Provided data
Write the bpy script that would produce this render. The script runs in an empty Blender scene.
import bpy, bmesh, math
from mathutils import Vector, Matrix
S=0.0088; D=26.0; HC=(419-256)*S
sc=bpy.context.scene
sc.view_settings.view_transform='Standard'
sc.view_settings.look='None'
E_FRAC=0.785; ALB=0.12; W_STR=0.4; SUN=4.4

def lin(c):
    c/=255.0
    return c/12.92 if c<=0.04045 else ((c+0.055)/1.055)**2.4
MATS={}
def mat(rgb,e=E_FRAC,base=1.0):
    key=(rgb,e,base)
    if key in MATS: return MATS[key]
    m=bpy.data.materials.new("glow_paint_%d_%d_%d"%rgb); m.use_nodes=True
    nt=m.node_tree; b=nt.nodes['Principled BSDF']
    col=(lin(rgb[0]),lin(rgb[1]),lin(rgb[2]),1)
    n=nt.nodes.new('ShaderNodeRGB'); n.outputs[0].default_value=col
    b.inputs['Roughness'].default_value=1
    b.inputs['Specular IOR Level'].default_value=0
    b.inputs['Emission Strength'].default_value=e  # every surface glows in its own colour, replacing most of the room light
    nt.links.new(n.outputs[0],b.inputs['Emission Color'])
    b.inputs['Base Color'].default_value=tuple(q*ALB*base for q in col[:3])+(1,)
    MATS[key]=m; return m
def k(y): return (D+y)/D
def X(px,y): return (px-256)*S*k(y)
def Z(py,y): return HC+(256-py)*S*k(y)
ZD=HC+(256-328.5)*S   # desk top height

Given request
Word for word, quote the lines of the material from the first line through the line with "E_FRAC=0.785; ALB=0.12; W_STR=0.4; SUN=4.4", both ends included.

Task answer
Write the bpy script that would produce this render. The script runs in an empty Blender scene.
import bpy, bmesh, math
from mathutils import Vector, Matrix
S=0.0088; D=26.0; HC=(419-256)*S
sc=bpy.context.scene
sc.view_settings.view_transform='Standard'
sc.view_settings.look='None'
E_FRAC=0.785; ALB=0.12; W_STR=0.4; SUN=4.4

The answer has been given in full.